:: DIRECTIONS ::
Only the lines from the start of the material through the line containing "on_floor('plastic_lid', bm, M_clear, -1.999, -1.063, 0, 'round" are to be extracted, exactly as they appear.

:: SOURCE EXCERPT ::
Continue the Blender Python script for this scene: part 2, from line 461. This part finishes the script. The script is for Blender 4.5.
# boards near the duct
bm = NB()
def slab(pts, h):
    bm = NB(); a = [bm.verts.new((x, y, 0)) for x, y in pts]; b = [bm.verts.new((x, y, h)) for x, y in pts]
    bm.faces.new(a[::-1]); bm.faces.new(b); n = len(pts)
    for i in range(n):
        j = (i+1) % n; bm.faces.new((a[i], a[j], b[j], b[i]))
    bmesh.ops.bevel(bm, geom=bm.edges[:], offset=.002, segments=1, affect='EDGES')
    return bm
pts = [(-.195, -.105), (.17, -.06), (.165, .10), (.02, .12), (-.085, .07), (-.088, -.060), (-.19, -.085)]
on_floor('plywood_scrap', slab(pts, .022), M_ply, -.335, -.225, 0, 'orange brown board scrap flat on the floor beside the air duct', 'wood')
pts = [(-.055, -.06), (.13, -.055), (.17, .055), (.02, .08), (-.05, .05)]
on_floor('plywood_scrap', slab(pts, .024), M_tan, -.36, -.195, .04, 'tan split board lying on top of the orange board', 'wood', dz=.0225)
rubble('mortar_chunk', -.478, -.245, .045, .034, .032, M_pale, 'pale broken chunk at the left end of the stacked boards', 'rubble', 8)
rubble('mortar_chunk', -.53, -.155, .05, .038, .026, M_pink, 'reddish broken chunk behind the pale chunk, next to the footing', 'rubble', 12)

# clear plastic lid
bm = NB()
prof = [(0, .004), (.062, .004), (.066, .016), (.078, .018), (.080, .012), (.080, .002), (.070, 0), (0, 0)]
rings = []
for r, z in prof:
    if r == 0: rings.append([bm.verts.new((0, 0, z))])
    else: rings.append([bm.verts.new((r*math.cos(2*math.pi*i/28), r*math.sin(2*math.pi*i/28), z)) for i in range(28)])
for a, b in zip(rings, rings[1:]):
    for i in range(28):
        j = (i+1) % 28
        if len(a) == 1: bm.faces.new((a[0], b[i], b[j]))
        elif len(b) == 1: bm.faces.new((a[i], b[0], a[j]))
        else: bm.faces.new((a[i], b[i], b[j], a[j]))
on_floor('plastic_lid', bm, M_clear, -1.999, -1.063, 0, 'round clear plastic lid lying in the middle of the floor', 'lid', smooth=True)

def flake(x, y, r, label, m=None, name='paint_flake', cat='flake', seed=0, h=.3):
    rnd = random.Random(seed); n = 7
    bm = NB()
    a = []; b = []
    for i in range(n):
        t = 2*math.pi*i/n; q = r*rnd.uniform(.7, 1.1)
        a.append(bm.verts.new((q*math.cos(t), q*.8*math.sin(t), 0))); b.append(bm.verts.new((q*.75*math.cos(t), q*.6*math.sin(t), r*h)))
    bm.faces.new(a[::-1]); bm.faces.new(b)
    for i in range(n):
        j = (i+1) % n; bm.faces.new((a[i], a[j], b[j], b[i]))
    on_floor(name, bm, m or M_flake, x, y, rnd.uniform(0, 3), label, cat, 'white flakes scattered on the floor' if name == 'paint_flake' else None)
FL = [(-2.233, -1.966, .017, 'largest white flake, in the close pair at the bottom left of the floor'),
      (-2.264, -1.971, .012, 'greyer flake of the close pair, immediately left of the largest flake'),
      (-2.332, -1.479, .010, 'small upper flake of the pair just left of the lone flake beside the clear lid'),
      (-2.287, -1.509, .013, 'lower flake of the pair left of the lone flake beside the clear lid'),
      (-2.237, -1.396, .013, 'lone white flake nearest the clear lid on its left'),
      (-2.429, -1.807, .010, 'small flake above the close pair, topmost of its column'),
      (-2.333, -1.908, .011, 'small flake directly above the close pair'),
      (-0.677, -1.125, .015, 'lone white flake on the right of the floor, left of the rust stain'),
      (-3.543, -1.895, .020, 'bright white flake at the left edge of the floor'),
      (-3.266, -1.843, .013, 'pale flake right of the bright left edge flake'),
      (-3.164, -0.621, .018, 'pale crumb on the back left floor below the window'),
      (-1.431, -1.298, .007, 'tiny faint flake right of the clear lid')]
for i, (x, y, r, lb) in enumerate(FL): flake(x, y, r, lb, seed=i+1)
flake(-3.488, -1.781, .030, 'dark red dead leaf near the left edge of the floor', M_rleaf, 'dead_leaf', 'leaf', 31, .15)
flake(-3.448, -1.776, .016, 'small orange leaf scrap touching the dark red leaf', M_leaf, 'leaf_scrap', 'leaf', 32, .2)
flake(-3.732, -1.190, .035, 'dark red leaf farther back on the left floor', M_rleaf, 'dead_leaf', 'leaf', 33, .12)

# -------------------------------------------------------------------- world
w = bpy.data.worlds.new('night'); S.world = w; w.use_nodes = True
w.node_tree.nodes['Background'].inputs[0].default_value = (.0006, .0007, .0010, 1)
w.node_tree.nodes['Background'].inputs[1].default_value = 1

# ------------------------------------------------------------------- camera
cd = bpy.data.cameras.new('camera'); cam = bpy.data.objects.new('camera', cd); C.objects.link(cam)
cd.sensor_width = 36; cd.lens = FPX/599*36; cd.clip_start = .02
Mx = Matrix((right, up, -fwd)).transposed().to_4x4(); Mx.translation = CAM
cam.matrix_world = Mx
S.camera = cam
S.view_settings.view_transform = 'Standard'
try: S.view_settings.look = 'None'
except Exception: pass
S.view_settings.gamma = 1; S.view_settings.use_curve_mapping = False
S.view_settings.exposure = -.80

:: OUTPUT FOR THIS TASK ::
Continue the Blender Python script for this scene: part 2, from line 461. This part finishes the script. The script is for Blender 4.5.
# boards near the duct
bm = NB()
def slab(pts, h):
    bm = NB(); a = [bm.verts.new((x, y, 0)) for x, y in pts]; b = [bm.verts.new((x, y, h)) for x, y in pts]
    bm.faces.new(a[::-1]); bm.faces.new(b); n = len(pts)
    for i in range(n):
        j = (i+1) % n; bm.faces.new((a[i], a[j], b[j], b[i]))
    bmesh.ops.bevel(bm, geom=bm.edges[:], offset=.002, segments=1, affect='EDGES')
    return bm
pts = [(-.195, -.105), (.17, -.06), (.165, .10), (.02, .12), (-.085, .07), (-.088, -.060), (-.19, -.085)]
on_floor('plywood_scrap', slab(pts, .022), M_ply, -.335, -.225, 0, 'orange brown board scrap flat on the floor beside the air duct', 'wood')
pts = [(-.055, -.06), (.13, -.055), (.17, .055), (.02, .08), (-.05, .05)]
on_floor('plywood_scrap', slab(pts, .024), M_tan, -.36, -.195, .04, 'tan split board lying on top of the orange board', 'wood', dz=.0225)
rubble('mortar_chunk', -.478, -.245, .045, .034, .032, M_pale, 'pale broken chunk at the left end of the stacked boards', 'rubble', 8)
rubble('mortar_chunk', -.53, -.155, .05, .038, .026, M_pink, 'reddish broken chunk behind the pale chunk, next to the footing', 'rubble', 12)

# clear plastic lid
bm = NB()
prof = [(0, .004), (.062, .004), (.066, .016), (.078, .018), (.080, .012), (.080, .002), (.070, 0), (0, 0)]
rings = []
for r, z in prof:
    if r == 0: rings.append([bm.verts.new((0, 0, z))])
    else: rings.append([bm.verts.new((r*math.cos(2*math.pi*i/28), r*math.sin(2*math.pi*i/28), z)) for i in range(28)])
for a, b in zip(rings, rings[1:]):
    for i in range(28):
        j = (i+1) % 28
        if len(a) == 1: bm.faces.new((a[0], b[i], b[j]))
        elif len(b) == 1: bm.faces.new((a[i], b[0], a[j]))
        else: bm.faces.new((a[i], b[i], b[j], a[j]))
on_floor('plastic_lid', bm, M_clear, -1.999, -1.063, 0, 'round clear plastic lid lying in the middle of the floor', 'lid', smooth=True)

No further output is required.